We humans are natural storytellers; this means that we are, by nature, historians. How so? Our earliest oral traditions—songs, spoken narratives, sagas, and chants—tell stories of things past. Our earliest scratches on cave walls tell stories. Our earliest dances use movement to tell stories. Our earliest religions and mythologies tell sacred and profane stories. A part of all these varied methods of storytelling shares a common purpose—to perpetuate and preserve that which came before, so that what once was alive for a family, tribe, peoples or culture remains living and remembered for those descendants who come after in time or distance. These stories, regardless at times of literal facts, are history—that living sense of the past that resonates within us as humans.

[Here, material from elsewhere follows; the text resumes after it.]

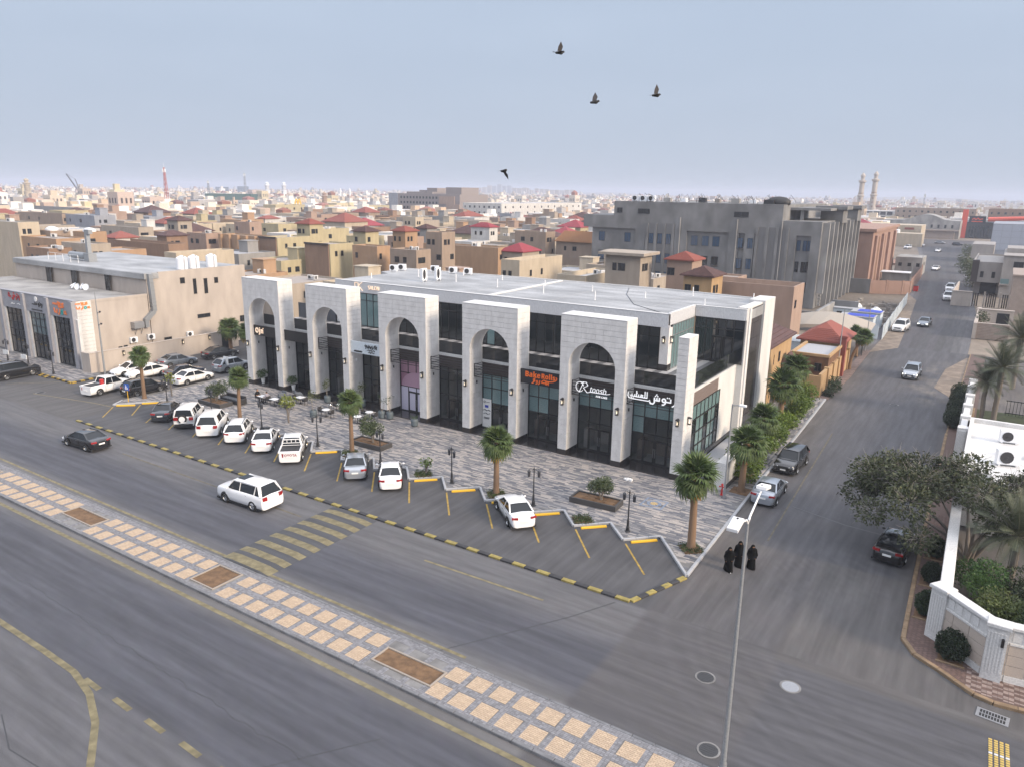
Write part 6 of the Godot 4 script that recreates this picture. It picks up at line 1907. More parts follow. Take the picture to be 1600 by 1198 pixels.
func car(kind: String, paint: String, label: String, at: Vector3, heading: Vector2, o := {}) -> Node3D:
	var d := car_parts(kind)
	var k: Dictionary = CARS[kind]
	var n := thing("parked_car" if not o.get("moving", false) else "moving_car", label, {"sedan": "car", "suv": "car", "cruiser": "off-road car", "boxy": "off-road car", "pickup": "pickup truck", "van": "van"}[kind], at, atan2(-heading.y, heading.x), o.get("group", ""))
	if kind == "pickup": n.name = "pickup_truck"
	if kind == "van": n.name = "van"
	var pm: Material = M["paint_" + paint]
	var bd := put(d.body, "body", pm, n)
	put(d.roof, "roof", pm, n)
	put(d.windshield, "windshield", M.car_glass, n); put(d.rear_window, "rear_window", M.car_glass, n)
	put(d["side_window1"], "side_window", M.car_glass, n); put(d["side_window-1"], "side_window", M.car_glass, n)
	put(d.wheel_arch, "wheel_arch", M.trim, bd); put(d.sill_trim, "sill_trim", M.trim, bd); put(d.door_seam, "door_seam", M.trim, bd); put(d.grille, "grille", M.trim, bd)
	put(d.headlight, "headlights", M.lit_lamp if o.get("lit", false) else M.clear_lamp, n)
	put(d.taillight, "taillights", M.red_lamp, n)
	put(d.plate, "number_plate", M.plate, n); put(d.front_plate, "number_plate", M.plate, n)
	put(d.mirror, "mirrors", pm, n)
	if o.get("dark_bumper", false) or kind == "boxy": put(d.bumper, "bumper", M.trim, n)
	if o.get("rails", false): put(d.roof_rail, "roof_rail", M.trim, n)
	for sx in [-1.0, 1.0]:
		for s in [-1.0, 1.0]:
			var w := put(d.tyre, "wheel", M.tyre, n)
			w.position = Vector3(k.wb / 2 * sx - .02, k.r, s * (k.w / 2 - .085))
			w.rotation.y = 0.0 if s > 0 else PI
			put(d.rim, "rim", M.rim, w)
	if o.get("sunroof", false):
		var b := MB.new(); b.box(-.15, .55, k.gh + .02, k.gh + .034, -.42, .42)
		put(b, "sunroof", M.car_glass, n)
	if kind == "boxy":
		var b := MB.new()
		b.t = Transform3D(Basis(Vector3.BACK, PI / 2), Vector3(-2.14, 1.0, -.1))
		b.lathe([Vector2(.22, -.1), Vector2(.39, -.1), Vector2(.41, -.04), Vector2(.41, .1), Vector2(.36, .15), Vector2(.27, .15)], 18)
		put(b, "spare_wheel", M.tyre, n)
		b = MB.new()
		b.t = Transform3D(Basis(Vector3.BACK, PI / 2), Vector3(-2.14, 1.0, -.1))
		b.lathe([Vector2(.28, .13), Vector2(.27, .165), Vector2(0, .17)], 18)
		put(b, "spare_wheel_cover", pm, n)
	if kind == "pickup":
		var b := MB.new()
		b.box(-2.44, -.86, 1.085, 1.112, -.74, .74)
		put(b, "cargo_bed", M.trim, n)
		b = MB.new()
		for s in [-1.0, 1.0]: b.bbox(-2.56, -.82, 1.0, 1.16, s * .83 - .06, s * .83 + .06, .02)
		b.bbox(-2.57, -2.46, .98, 1.16, -.78, .78, .02); b.bbox(-.86, -.78, 1.0, 1.14, -.78, .78, .02)
		if o.has("hoop"):
			b.beam(Vector3(-.92, 1.1, -.78), Vector3(-.92, 1.66, -.66), .07, .07); b.beam(Vector3(-.92, 1.1, .78), Vector3(-.92, 1.66, .66), .07, .07)
			b.beam(Vector3(-.92, 1.66, -.66), Vector3(-.92, 1.66, .66), .07, .07); b.beam(Vector3(-.92, 1.36, -.7), Vector3(-.92, 1.36, .7), .05, .05)
			for z in [-.35, 0.0, .35]: b.beam(Vector3(-.92, 1.36, z), Vector3(-.92, 1.66, z), .05, .05)
		put(b, "bed_rim", pm, n)
		if o.has("word"):
			text_on(n, "lettering", o.word, .23, Vector3(-2.59, .84, 0), M.red_lamp if o.get("red", false) else M.letter_red, -PI / 2, 0, .012)
	return n

func make_cars() -> void:
	# the angled bays: nose to the kerb
	var hd := Vector2(-.672, -.741)
	var rows := [
		[3, "sedan", "white", "white sedan parked alone between empty bays near the right end of the lot", {}, .5],
		[6, "sedan", "white", "white sedan parked beside the silver one in the angled bays", {}, .1],
		[7, "sedan", "silver", "silver sedan parked in front of the palm in the middle of the lot", {}, .1],
		[9, "pickup", "white", "white pickup with rear rack and TOYOTA on its tailgate", {"hoop": 1, "word": "TOYOTA"}, .3],
		[10, "sedan", "white", "white sedan with a sunroof parked left of the pickup in the bays", {"sunroof": true}, .2],
		[11, "suv", "white", "white crossover with black roof rails in the angled bays", {"rails": true}, .1],
		[12, "cruiser", "white", "big white off-roader parked beside the one with a spare wheel", {}, .1],
		[13, "boxy", "white", "white boxy off-roader with black bumper and spare wheel on its tail", {}, .1],
		[14, "sedan", "graphite", "dark grey sedan parked leftmost in the angled bays", {}, .1],
	]
	for r in rows:
		var m := (bay_corner(r[0], false) + bay_corner(r[0], true)) / 2
		var k: Dictionary = CARS[r[1]]
		var back: float = k.l / 2 + r[5]
		var h := hd
		if r[0] == 3: h = Vector2(-.76, -.65)
		car(r[1], r[2], r[3], Vector3(m.x - h.x * back, 0.004, m.y - h.y * back), h, r[4])
	var far := Vector2(0, -1); var near := Vector2(0, 1)
	car("sedan", "black", "black sedan driving along the main road", Vector3(-64.3, 0.004, -31.5), Vector2(-1, .04), {"moving": true})
	car("cruiser", "white", "big white off-roader driving past on the main road", Vector3(-42.9, 0.004, -31.75), Vector2(-1, .03), {"moving": true, "sunroof": true})
	car("pickup", "white", "white pickup with a red drum in its open bed, in the left lane", Vector3(-80.3, 0.004, -42.3), Vector2(-.15, -1))
	car("sedan", "white", "white sedan nose-out against the beige boundary wall", Vector3(-85.7, 0.004, -48.3), Vector2(-.05, 1))
	car("sedan", "white", "white sedan nose-out, second from the beige boundary wall", Vector3(-83.0, 0.004, -48.6), Vector2(-.12, 1))
	car("suv", "black", "black crossover behind the left palm, beside the blue sign", Vector3(-76.5, 0.004, -44.3), Vector2(.02, -1), {"rails": true})
	car("sedan", "white", "white sedan seen from the rear beside the plaza's left edge", Vector3(-76.6, 0.004, -50.3), Vector2(-.03, -1))
	car("sedan", "navy", "dark navy sedan between the white cars of the left lane", Vector3(-79.6, 0.004, -51.3), Vector2(.1, -1))
	car("sedan", "greyblue", "blue-grey sedan parked along the beige boundary wall", Vector3(-85.5, 0.004, -54.2), Vector2(.1, -1))
	car("sedan", "graphite", "dark grey sedan at the far end of the left lane", Vector3(-85.3, 0.004, -60.3), Vector2(.1, -1))
	car("suv", "silver", "pale grey crossover beside the arcade's left end", Vector3(-77.9, 0.004, -56.6), Vector2(0, -1))
	car("cruiser", "black", "black off-roader at the left edge in front of the shops", Vector3(-94.9, 0.004, -39.6), Vector2(-.05, -1))
	car("suv", "black", "black crossover facing the camera at the side road kerb", Vector3(-12.3, 0.004, -62.1), Vector2(-.05, 1))
	car("sedan", "silver", "silver sedan parked at the side road kerb behind the lamp head", Vector3(-12.15, 0.004, -54.7), Vector2(-.03, -1))
	car("suv", "silver", "grey crossover driving towards the camera on the side road", Vector3(-7.5, 0.004, -104.6), Vector2(-.02, 1), {"moving": true, "lit": true})
	car("sedan", "greyblue", "blue-grey sedan with headlights on, coming down the side road", Vector3(-9.9, 0.004, -149.3), Vector2(-.06, 1), {"moving": true, "lit": true})
	car("cruiser", "white", "white off-roader parked by the white site fence", Vector3(-12.8, 0.004, -141.0), Vector2(-.1, 1))
	car("sedan", "white", "white sedan far up the side road past the pink wall", Vector3(-17.0, 0.004, -268), Vector2(-.1, 1), {"moving": true})
	car("cruiser", "white", "white off-roader parked at the grey villa's wall, the nearer of two", Vector3(-8.9, 0.004, -191), Vector2(0, 1))
	car("cruiser", "white", "white off-roader parked at the grey villa's wall, the farther of two", Vector3(-9.6, 0.004, -210), Vector2(-.05, 1))
	car("sedan", "black", "black sedan parked under the big grey-green tree", Vector3(-3.0, 0.004, -50.1), Vector2(.12, -1))
	car("sedan", "white", "white sedan near the far crossing", Vector3(-23, 0.004, -360), Vector2(-.1, 1), {"moving": true})
	car("cruiser", "white", "white off-roader at the corner of the low beige building", Vector3(-35.5, 0.004, -371), Vector2(-.2, 1))
	car("cruiser", "white", "white off-roader turning at the far crossing", Vector3(-33.5, 0.004, -395), Vector2(1, .2), {"moving": true})
	car("sedan", "silver", "silver sedan on the far cross street", Vector3(-27, 0.004, -425), Vector2(1, 0), {"moving": true})
	car("suv", "graphite", "dark crossover on the far cross street", Vector3(-19, 0.004, -415), Vector2(1, 0), {"moving": true})
	car("van", "white", "white van parked on the sandy lot beyond the pink wall", Vector3(-39, 0.004, -308), Vector2(-.3, 1))
	var dr := thing("oil_drum", "red drum standing in the bed of the white pickup", "drum", Vector3(-79.6, 1.12, -41.4))
	var b := MB.new()
	b.lathe([Vector2(.22, 0), Vector2(.22, .2), Vector2(.235, .22), Vector2(.22, .24), Vector2(.22, .5), Vector2(.18, .52), Vector2(0, .52)], 14)
	put(b, "shell", M.red_paint, dr)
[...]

The clichéd reason usually given for the study of or importance of history is those who do not study the past are doomed to repeat it
—in reality, of course, this only applies to school students; if you don’t study history you’ll repeat it, next year, after failing the class. No, that cliché of do not study/doomed to repeat
is what could charitably described as spurious (and colloquially as BS
). It presumes only negatives will repeat; why shouldn’t we be doomed to repeat the Renaissance or the Enlightenment if we don’t study history—or not repeat them if we do? The saying doesn’t work in the real world, it isn’t practical. If a practical reason is needed for the study of history, there’s a very simple one—so you won’t be fooled. By studying history an informed citizenry can know when it is being lied to, hood-winked or sold a bill of goods. By studying history the informed citizen can exercise critical thinking skills and call foul when confronted with manipulations and distortions of fact for a hidden, or not so hidden agenda—whether it’s denying the Holocaust, co-opting the words of the Founders, or claiming Slavery had nothing to do with 19th century American History. The study and dissemination of history is the first line of defense against lies, willful ignorance, and folly.
So be it for practical reasons of self-interest or universal human feelings of connection with what has come before, history is important—now.